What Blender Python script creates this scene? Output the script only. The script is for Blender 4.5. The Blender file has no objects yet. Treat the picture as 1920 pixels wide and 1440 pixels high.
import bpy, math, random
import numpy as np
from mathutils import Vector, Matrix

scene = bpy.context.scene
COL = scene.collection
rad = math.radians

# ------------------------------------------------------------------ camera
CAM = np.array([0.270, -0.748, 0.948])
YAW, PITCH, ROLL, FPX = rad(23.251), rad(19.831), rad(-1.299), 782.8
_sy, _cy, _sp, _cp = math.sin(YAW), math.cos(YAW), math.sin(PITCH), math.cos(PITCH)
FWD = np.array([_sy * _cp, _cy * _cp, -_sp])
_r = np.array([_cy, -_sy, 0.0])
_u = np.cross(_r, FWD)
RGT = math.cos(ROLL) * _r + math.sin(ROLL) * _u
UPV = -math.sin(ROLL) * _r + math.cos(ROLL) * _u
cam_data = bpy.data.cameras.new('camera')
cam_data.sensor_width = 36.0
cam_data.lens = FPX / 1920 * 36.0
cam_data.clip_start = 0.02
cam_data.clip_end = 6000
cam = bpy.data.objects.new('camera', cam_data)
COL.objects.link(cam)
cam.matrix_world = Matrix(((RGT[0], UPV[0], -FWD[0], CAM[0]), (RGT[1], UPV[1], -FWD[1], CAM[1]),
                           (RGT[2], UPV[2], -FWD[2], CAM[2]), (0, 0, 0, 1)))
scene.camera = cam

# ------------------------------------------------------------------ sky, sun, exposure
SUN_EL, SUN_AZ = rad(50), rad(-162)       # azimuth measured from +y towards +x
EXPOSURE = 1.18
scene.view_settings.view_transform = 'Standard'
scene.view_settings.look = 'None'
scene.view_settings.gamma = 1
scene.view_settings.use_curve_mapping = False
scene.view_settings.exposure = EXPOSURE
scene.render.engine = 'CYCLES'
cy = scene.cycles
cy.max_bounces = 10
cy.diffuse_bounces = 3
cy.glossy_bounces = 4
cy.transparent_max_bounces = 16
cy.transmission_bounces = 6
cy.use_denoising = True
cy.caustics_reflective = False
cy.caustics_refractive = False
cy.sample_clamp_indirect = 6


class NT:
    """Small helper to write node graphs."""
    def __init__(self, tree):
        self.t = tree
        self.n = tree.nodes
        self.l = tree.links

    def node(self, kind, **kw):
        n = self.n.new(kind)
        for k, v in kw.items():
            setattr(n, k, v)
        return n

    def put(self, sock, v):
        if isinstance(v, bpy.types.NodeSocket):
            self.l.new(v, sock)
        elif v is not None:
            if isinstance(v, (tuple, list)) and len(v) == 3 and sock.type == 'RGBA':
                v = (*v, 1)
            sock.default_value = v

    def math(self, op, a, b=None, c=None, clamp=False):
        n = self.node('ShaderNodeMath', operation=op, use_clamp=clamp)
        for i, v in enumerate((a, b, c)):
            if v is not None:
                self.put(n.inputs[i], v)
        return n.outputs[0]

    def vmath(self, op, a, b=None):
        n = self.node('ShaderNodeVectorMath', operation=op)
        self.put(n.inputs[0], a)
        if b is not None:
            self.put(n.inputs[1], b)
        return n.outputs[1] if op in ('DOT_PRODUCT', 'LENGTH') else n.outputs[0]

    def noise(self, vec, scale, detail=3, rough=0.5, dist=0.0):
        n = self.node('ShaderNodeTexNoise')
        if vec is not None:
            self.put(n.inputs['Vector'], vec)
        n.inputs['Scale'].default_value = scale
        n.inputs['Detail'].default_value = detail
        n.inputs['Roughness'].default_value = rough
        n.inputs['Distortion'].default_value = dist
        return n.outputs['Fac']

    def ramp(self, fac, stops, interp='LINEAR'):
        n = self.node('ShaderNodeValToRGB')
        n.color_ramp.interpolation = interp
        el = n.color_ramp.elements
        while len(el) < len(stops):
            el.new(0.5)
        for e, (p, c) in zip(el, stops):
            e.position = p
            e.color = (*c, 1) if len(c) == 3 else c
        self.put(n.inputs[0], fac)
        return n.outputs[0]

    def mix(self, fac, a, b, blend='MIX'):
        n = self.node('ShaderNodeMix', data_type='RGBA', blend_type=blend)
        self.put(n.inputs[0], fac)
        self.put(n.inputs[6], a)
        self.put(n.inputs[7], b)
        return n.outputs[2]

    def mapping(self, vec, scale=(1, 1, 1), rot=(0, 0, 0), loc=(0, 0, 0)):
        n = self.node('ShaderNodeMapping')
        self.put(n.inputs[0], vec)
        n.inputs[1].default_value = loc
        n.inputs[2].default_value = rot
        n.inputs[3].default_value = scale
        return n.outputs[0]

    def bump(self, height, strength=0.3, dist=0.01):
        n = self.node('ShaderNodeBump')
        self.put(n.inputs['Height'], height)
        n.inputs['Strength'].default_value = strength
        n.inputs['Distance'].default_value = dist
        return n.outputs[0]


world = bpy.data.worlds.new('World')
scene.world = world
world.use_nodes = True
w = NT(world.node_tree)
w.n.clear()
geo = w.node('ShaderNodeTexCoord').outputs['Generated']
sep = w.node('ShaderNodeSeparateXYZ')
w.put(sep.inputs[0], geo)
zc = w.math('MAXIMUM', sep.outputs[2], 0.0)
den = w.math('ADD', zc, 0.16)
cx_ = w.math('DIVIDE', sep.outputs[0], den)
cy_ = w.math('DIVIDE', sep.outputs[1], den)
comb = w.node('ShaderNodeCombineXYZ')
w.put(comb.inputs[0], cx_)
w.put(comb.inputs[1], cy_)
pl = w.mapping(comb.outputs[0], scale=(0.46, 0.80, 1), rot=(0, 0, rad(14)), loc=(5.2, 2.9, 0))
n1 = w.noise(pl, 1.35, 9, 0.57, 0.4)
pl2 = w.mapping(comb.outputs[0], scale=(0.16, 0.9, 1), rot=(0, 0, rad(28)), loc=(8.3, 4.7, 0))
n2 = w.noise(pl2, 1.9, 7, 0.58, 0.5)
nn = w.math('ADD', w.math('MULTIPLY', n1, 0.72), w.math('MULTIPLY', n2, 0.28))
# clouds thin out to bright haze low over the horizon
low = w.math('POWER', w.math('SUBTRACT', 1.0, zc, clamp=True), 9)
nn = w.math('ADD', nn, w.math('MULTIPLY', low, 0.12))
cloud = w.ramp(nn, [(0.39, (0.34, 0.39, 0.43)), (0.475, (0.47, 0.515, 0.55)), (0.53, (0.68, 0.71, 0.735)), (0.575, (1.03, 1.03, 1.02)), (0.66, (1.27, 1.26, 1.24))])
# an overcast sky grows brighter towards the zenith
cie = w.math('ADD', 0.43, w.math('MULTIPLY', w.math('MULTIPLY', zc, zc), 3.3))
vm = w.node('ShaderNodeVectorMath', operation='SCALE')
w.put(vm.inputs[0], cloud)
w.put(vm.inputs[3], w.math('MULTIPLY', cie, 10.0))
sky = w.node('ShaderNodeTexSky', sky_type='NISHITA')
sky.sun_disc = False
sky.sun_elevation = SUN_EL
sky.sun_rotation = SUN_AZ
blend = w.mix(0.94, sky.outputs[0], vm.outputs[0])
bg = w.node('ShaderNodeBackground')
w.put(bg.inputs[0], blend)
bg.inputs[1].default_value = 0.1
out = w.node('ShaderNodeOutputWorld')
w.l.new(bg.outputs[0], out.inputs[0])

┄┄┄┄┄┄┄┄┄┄

» Description of the task
Find the lines of the material that hold the word "objects" and report their count alone.

» Exercise output
3